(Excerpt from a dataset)

^^^^^^^^

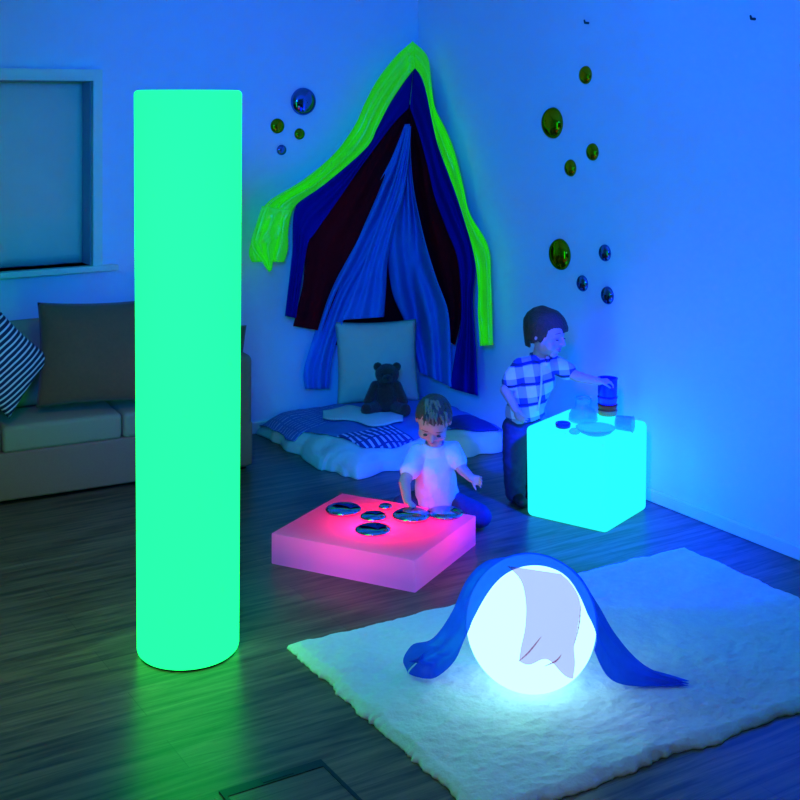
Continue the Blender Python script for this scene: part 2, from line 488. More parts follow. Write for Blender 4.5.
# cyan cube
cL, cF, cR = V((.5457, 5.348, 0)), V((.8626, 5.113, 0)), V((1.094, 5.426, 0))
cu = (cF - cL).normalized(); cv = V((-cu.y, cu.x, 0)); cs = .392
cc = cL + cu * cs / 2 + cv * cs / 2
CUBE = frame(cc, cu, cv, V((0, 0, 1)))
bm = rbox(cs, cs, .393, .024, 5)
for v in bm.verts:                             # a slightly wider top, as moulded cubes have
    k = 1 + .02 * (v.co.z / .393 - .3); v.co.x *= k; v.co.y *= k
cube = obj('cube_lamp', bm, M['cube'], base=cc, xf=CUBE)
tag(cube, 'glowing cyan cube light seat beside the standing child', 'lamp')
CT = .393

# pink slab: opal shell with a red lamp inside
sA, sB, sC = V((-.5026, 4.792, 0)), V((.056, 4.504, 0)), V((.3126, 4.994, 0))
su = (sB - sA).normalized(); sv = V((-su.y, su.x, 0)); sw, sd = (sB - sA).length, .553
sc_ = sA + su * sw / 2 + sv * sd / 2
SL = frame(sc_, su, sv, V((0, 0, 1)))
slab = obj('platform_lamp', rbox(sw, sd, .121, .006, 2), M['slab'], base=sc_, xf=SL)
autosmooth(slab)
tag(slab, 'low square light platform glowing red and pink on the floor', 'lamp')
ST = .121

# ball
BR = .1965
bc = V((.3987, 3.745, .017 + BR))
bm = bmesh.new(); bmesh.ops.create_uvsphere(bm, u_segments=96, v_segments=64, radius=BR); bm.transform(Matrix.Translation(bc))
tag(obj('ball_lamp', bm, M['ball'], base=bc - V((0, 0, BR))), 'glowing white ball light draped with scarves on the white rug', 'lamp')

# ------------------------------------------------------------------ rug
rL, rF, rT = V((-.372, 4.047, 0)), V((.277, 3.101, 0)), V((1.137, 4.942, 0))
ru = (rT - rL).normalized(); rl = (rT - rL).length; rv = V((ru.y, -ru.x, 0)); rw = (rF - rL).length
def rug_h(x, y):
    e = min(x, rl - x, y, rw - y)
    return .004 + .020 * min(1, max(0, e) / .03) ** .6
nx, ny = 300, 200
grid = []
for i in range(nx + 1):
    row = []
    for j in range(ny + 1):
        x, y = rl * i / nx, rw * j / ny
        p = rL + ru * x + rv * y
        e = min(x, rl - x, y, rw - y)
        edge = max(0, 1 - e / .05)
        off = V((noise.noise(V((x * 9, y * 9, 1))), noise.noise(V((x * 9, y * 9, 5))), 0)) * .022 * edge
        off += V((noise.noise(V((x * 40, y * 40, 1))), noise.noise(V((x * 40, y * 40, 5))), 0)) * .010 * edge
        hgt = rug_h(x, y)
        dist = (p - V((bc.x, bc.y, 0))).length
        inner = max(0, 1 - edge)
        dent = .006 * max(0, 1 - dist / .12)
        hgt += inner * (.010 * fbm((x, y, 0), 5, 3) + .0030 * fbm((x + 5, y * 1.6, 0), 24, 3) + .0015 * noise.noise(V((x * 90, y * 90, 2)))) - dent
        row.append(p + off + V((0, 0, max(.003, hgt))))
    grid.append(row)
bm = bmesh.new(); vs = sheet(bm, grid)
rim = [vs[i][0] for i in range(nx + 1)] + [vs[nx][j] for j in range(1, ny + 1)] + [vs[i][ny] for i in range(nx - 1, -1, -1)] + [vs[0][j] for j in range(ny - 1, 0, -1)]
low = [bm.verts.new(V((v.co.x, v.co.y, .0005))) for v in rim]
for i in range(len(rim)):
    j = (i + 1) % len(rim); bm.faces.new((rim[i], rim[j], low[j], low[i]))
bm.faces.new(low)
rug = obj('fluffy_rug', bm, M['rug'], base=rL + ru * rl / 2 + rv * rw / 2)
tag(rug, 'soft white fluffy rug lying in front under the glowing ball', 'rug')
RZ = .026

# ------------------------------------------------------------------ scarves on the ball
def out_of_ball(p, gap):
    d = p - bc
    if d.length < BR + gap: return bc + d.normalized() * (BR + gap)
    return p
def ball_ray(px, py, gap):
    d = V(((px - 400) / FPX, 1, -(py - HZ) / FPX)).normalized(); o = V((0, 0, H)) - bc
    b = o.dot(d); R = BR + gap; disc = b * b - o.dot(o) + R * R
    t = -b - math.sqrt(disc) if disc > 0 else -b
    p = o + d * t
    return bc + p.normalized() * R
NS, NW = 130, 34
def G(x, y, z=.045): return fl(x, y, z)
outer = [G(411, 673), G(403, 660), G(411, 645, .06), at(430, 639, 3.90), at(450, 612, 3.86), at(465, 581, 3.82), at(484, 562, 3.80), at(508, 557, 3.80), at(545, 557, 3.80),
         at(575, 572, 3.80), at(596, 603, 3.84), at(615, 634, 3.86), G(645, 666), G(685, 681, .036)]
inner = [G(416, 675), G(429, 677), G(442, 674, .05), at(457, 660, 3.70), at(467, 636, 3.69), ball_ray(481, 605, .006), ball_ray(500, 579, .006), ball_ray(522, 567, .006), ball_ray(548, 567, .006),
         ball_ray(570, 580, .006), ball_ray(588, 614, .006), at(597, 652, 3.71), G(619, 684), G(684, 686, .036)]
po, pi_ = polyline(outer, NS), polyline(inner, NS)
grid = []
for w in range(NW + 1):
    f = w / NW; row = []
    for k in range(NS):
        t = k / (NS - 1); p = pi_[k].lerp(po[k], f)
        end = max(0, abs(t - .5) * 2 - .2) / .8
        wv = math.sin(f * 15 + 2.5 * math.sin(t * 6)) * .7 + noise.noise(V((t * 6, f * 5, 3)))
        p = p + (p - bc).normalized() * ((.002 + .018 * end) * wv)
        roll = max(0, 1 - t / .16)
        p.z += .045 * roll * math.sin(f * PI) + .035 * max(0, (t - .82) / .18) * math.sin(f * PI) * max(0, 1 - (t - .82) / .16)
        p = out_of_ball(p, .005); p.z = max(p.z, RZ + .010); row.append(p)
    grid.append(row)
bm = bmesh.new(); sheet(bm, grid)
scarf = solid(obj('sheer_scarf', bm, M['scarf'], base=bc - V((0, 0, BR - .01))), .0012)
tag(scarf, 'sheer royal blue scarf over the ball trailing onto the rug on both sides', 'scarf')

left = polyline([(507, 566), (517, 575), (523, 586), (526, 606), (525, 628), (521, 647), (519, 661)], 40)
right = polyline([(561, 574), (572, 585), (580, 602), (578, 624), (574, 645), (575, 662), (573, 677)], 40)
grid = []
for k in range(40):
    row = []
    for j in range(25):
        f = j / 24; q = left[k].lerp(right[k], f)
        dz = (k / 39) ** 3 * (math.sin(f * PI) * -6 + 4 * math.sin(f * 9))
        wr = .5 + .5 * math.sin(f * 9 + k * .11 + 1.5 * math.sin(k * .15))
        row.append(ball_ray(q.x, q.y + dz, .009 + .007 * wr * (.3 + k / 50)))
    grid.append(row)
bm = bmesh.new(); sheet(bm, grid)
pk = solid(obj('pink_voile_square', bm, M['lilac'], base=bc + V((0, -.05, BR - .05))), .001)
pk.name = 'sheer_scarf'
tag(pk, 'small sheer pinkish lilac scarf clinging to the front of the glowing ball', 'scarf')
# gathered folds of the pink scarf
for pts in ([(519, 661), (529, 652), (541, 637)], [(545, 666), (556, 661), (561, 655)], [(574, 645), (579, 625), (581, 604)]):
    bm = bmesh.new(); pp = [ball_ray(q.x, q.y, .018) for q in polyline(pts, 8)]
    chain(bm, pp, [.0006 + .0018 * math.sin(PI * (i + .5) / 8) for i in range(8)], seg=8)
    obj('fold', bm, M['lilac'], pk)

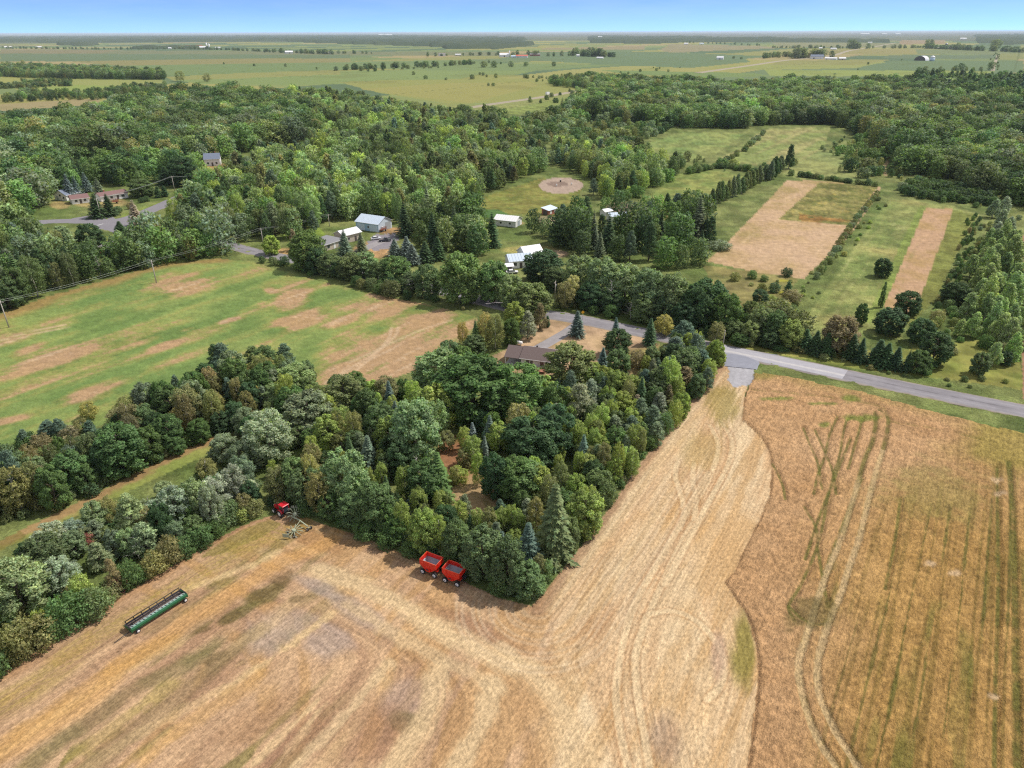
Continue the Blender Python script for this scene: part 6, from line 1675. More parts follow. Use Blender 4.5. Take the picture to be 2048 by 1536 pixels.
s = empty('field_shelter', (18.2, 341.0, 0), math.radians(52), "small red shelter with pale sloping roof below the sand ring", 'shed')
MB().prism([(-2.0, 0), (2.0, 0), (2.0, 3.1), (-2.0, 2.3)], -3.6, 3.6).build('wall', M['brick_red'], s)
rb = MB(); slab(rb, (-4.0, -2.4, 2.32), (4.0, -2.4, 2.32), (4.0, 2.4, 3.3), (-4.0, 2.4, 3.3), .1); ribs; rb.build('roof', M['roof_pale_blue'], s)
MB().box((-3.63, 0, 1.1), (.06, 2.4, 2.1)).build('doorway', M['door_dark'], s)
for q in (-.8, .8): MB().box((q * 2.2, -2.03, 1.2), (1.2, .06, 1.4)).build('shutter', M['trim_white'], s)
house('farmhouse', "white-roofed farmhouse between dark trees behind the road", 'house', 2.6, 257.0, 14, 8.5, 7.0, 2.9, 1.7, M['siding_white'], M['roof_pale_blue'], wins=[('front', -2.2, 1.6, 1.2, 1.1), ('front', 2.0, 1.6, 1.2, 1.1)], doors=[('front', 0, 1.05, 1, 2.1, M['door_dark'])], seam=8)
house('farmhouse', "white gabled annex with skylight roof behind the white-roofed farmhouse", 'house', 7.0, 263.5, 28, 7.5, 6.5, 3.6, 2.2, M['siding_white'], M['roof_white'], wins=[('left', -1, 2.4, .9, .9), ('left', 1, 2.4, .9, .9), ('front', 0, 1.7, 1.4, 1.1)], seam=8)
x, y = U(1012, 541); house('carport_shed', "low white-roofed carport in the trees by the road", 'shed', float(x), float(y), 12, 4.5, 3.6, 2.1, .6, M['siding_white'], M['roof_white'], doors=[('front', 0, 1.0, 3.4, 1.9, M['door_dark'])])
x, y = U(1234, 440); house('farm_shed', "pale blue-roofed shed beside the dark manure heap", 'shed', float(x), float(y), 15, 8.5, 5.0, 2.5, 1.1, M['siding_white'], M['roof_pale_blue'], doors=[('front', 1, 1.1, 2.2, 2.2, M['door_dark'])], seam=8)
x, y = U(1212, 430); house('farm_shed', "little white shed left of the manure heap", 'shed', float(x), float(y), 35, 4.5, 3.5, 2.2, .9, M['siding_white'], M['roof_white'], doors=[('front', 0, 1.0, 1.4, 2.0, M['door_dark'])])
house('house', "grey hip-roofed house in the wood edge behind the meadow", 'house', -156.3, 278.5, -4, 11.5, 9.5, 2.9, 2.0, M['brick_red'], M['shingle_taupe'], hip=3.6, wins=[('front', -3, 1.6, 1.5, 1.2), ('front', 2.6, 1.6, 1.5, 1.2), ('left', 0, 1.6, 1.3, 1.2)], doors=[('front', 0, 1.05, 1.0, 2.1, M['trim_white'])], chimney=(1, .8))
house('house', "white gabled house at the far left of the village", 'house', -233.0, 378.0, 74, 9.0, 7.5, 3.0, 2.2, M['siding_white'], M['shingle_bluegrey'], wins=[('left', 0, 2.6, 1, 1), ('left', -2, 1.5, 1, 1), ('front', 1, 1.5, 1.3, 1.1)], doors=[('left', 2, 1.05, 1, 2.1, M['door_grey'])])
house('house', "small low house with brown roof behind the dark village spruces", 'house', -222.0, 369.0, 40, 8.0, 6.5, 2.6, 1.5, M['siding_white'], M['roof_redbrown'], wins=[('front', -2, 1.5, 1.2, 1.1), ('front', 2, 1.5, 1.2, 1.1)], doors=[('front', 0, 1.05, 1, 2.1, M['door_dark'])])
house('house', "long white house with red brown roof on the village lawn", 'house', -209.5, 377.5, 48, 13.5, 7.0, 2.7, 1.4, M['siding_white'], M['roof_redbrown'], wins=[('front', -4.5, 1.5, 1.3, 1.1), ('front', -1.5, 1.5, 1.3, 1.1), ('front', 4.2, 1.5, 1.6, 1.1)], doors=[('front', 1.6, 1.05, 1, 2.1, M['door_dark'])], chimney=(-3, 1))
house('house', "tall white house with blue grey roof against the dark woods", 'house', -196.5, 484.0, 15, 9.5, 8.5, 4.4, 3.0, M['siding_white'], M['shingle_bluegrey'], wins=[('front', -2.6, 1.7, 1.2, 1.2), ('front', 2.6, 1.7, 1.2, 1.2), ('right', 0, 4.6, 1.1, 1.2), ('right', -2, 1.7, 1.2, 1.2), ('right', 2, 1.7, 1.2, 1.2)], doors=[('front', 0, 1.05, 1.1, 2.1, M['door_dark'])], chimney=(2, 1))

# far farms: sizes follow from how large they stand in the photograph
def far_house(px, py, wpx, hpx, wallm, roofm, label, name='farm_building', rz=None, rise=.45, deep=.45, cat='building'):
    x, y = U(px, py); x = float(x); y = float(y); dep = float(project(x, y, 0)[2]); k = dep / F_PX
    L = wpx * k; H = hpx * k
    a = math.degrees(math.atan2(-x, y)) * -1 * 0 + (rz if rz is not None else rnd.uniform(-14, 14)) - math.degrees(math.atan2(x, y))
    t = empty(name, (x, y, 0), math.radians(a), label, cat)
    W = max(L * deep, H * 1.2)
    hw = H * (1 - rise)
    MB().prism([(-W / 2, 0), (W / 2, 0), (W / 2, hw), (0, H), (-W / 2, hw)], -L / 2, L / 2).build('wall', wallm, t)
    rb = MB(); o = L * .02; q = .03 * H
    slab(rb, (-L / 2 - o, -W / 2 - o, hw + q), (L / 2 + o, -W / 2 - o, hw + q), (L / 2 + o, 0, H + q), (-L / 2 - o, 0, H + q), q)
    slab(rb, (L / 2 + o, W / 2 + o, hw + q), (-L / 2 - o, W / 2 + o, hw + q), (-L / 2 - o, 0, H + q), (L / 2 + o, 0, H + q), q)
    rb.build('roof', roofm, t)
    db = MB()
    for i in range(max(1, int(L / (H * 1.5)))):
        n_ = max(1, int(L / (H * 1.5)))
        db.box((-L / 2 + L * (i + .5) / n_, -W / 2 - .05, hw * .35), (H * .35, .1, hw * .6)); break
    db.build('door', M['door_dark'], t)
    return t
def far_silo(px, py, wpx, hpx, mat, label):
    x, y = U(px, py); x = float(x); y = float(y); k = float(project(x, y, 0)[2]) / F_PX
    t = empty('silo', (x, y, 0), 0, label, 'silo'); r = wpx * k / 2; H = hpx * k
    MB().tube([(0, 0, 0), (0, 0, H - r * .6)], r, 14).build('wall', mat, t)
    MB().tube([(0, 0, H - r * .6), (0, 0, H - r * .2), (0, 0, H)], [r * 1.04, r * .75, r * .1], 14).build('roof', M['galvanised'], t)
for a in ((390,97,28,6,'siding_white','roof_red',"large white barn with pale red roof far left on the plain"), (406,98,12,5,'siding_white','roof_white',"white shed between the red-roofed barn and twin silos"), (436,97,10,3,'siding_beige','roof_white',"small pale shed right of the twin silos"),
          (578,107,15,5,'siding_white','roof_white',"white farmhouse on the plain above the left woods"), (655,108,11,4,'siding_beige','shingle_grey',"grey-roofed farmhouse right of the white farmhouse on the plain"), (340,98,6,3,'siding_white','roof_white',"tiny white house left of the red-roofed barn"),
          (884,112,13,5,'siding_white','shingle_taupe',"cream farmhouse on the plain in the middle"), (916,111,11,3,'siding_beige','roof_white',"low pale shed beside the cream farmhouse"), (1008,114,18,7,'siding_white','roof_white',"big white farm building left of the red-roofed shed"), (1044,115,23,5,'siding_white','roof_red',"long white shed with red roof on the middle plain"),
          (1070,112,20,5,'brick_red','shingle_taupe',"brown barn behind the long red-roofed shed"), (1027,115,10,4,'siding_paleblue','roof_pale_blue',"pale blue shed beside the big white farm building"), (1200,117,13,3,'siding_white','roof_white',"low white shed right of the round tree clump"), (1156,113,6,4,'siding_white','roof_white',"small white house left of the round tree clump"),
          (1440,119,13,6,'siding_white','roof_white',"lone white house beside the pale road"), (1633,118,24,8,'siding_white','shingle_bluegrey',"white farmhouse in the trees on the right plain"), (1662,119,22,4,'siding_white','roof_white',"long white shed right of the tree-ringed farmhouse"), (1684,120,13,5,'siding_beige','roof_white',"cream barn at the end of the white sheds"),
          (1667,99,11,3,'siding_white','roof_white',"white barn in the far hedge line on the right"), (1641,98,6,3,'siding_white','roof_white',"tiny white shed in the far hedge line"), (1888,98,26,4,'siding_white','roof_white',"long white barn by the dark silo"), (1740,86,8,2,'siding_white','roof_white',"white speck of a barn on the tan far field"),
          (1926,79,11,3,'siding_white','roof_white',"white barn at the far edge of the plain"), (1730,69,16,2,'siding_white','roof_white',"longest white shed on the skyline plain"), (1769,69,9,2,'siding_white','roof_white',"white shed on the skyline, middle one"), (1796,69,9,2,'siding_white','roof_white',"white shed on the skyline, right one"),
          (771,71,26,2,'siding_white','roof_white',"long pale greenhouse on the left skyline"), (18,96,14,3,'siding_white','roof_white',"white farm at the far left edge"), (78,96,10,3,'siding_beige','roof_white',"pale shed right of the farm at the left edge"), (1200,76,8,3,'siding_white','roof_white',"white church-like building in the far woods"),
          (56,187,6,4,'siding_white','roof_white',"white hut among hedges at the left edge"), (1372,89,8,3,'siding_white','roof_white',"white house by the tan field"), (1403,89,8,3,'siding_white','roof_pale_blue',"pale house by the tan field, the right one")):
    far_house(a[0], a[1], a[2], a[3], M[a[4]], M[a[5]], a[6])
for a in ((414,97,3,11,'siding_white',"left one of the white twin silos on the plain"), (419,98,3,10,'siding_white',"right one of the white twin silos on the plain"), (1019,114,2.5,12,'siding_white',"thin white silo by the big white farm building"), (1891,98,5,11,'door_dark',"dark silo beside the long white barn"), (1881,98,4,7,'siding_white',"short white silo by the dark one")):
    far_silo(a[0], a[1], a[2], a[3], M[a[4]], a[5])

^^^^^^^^

WRITTEN PROBLEM:
Pick out every line with the string "follow" and copy it.

CORRECT RESULT:
Continue the Blender Python script for this scene: part 2, from line 488. More parts follow. Write for Blender 4.5.
Continue the Blender Python script for this scene: part 6, from line 1675. More parts follow. Use Blender 4.5. Take the picture to be 2048 by 1536 pixels.
# far farms: sizes follow from how large they stand in the photograph